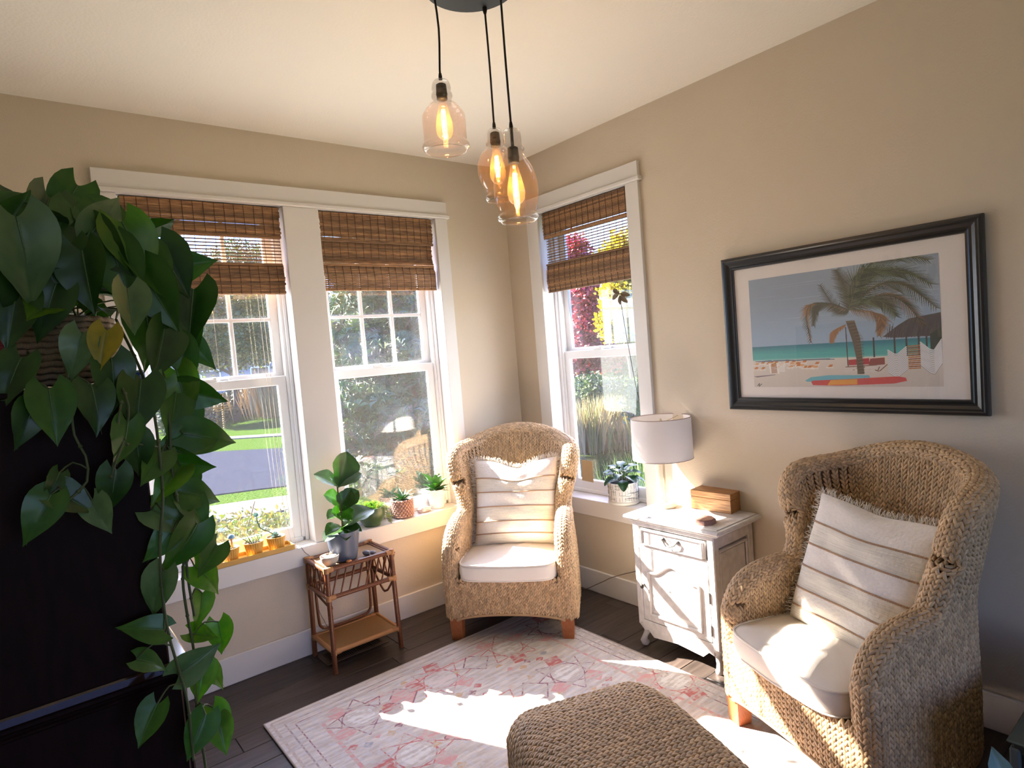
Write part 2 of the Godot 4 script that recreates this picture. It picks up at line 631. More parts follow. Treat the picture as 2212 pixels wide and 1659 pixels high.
# ------------------------------------------------------------------ woven blinds
func blind(right_wall: bool, x0: float, x1: float, ybot: float, see: Array, holes: bool, label: String) -> void:
	var o := thing("woven_wood_blind", label, "blind", Vector3.ZERO, 0.0, "woven wood roman blinds in the windows")
	o.transform = frame_at(right_wall)
	var xa := x0 + 0.014
	var xb := x1 - 0.012
	var b := MB.new()
	b.box(Vector3((xa + xb) / 2, 2.352, -0.032), Vector3(xb - xa, 0.034, 0.03), 0.003)
	put("headrail", b, M.slat_0, o)
	var y := 2.366
	var k := 0
	var slat := func(yc: float, h: float, z: float, th: float, x_from := xa, x_to := xb):
		var m := MB.new()
		var e1 := rr(-0.003, 0.003)
		var e2 := rr(-0.003, 0.003)
		m.box(Vector3((x_from + x_to + e1 + e2) / 2, yc, z), Vector3(x_to - x_from + e2 - e1, h, th), th * 0.3, Basis(Vector3.BACK, rr(-0.0012, 0.0012)))
		put("slat", m, M["slat_%d" % rng.randi_range(0, 5)], o)
	# front valance
	while y > 2.218:
		var thin := rng.randf() < 0.16
		slat.call(y - 0.0055, 0.0086 if thin else 0.0118, -0.012 + (0.0012 if k % 2 == 0 else -0.0012), 0.0032)
		y -= 0.0105
		k += 1
	slat.call(y + 0.002, 0.012, -0.0135, 0.008)
	# shade behind the valance: thin open reeds, or close slats
	y = 2.21
	if see.size():
		while y > see[1] + 0.006:
			slat.call(y, 0.0062, -0.034, 0.003)
			y -= 0.0165
		if see.size() > 2:
			pass
	else:
		while y > 2.085:
			slat.call(y, 0.0116, -0.034 + (0.0012 if k % 2 == 0 else -0.0012) + 0.012 * smooth(2.12, 2.085, y), 0.0032)
			y -= 0.0105
			k += 1
	# folded stack at the bottom
	y = (see[1] if see.size() else 2.08)
	var top := y
	slat.call(y, 0.013, -0.02, 0.009)
	while y > ybot + 0.008:
		var t := (top - y) / (top - ybot)
		var bulge := 0.010 * sin(PI * clampf(t, 0, 1))
		if holes and t > 0.25:
			slat.call(y - 0.006, 0.0090, -0.024 + bulge, 0.0035)
		else:
			slat.call(y - 0.006, 0.0116, -0.024 + bulge + (0.0012 if k % 2 == 0 else -0.0012), 0.0032)
		if not holes:
			if k % 2 == 0: slat.call(y - 0.009, 0.012, -0.044, 0.003)
		y -= 0.0105
		k += 1
	slat.call(ybot + 0.004, 0.011, -0.024, 0.012)
	# the stitched warp threads
	b = MB.new()
	var xt := xa + 0.02
	while xt < xb:
		var j := rr(-0.002, 0.002)
		b.tube([Vector3(xt + j, 2.366, -0.0085), Vector3(xt, 2.22, -0.0085)], 0.0013, 5, false)
		b.tube([Vector3(xt + j, 2.22, -0.031), Vector3(xt - j, top, -0.031)], 0.0011, 5, false)
		b.tube([Vector3(xt - j, top, -0.019), Vector3(xt - j, (top + ybot) / 2, -0.0105), Vector3(xt, ybot, -0.018)], 0.0013, 5, false)
		if holes:
			for e in [0.008, 0.0165, 0.025, 0.0335, 0.042]:
				b.tube([Vector3(xt + e, top - 0.03, -0.026), Vector3(xt + e, ybot, -0.028)], 0.0032, 4, false)
		xt += 0.047
	put("thread", b, M.blind_thread, o).set_meta("kind", "stuff")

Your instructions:
Restate the whole listing above exactly, except for its images.

Answer for the task:
Write part 2 of the Godot 4 script that recreates this picture. It picks up at line 631. More parts follow. Treat the picture as 2212 pixels wide and 1659 pixels high.
# ------------------------------------------------------------------ woven blinds
func blind(right_wall: bool, x0: float, x1: float, ybot: float, see: Array, holes: bool, label: String) -> void:
	var o := thing("woven_wood_blind", label, "blind", Vector3.ZERO, 0.0, "woven wood roman blinds in the windows")
	o.transform = frame_at(right_wall)
	var xa := x0 + 0.014
	var xb := x1 - 0.012
	var b := MB.new()
	b.box(Vector3((xa + xb) / 2, 2.352, -0.032), Vector3(xb - xa, 0.034, 0.03), 0.003)
	put("headrail", b, M.slat_0, o)
	var y := 2.366
	var k := 0
	var slat := func(yc: float, h: float, z: float, th: float, x_from := xa, x_to := xb):
		var m := MB.new()
		var e1 := rr(-0.003, 0.003)
		var e2 := rr(-0.003, 0.003)
		m.box(Vector3((x_from + x_to + e1 + e2) / 2, yc, z), Vector3(x_to - x_from + e2 - e1, h, th), th * 0.3, Basis(Vector3.BACK, rr(-0.0012, 0.0012)))
		put("slat", m, M["slat_%d" % rng.randi_range(0, 5)], o)
	# front valance
	while y > 2.218:
		var thin := rng.randf() < 0.16
		slat.call(y - 0.0055, 0.0086 if thin else 0.0118, -0.012 + (0.0012 if k % 2 == 0 else -0.0012), 0.0032)
		y -= 0.0105
		k += 1
	slat.call(y + 0.002, 0.012, -0.0135, 0.008)
	# shade behind the valance: thin open reeds, or close slats
	y = 2.21
	if see.size():
		while y > see[1] + 0.006:
			slat.call(y, 0.0062, -0.034, 0.003)
			y -= 0.0165
		if see.size() > 2:
			pass
	else:
		while y > 2.085:
			slat.call(y, 0.0116, -0.034 + (0.0012 if k % 2 == 0 else -0.0012) + 0.012 * smooth(2.12, 2.085, y), 0.0032)
			y -= 0.0105
			k += 1
	# folded stack at the bottom
	y = (see[1] if see.size() else 2.08)
	var top := y
	slat.call(y, 0.013, -0.02, 0.009)
	while y > ybot + 0.008:
		var t := (top - y) / (top - ybot)
		var bulge := 0.010 * sin(PI * clampf(t, 0, 1))
		if holes and t > 0.25:
			slat.call(y - 0.006, 0.0090, -0.024 + bulge, 0.0035)
		else:
			slat.call(y - 0.006, 0.0116, -0.024 + bulge + (0.0012 if k % 2 == 0 else -0.0012), 0.0032)
		if not holes:
			if k % 2 == 0: slat.call(y - 0.009, 0.012, -0.044, 0.003)
		y -= 0.0105
		k += 1
	slat.call(ybot + 0.004, 0.011, -0.024, 0.012)
	# the stitched warp threads
	b = MB.new()
	var xt := xa + 0.02
	while xt < xb:
		var j := rr(-0.002, 0.002)
		b.tube([Vector3(xt + j, 2.366, -0.0085), Vector3(xt, 2.22, -0.0085)], 0.0013, 5, false)
		b.tube([Vector3(xt + j, 2.22, -0.031), Vector3(xt - j, top, -0.031)], 0.0011, 5, false)
		b.tube([Vector3(xt - j, top, -0.019), Vector3(xt - j, (top + ybot) / 2, -0.0105), Vector3(xt, ybot, -0.018)], 0.0013, 5, false)
		if holes:
			for e in [0.008, 0.0165, 0.025, 0.0335, 0.042]:
				b.tube([Vector3(xt + e, top - 0.03, -0.026), Vector3(xt + e, ybot, -0.028)], 0.0032, 4, false)
		xt += 0.047
	put("thread", b, M.blind_thread, o).set_meta("kind", "stuff")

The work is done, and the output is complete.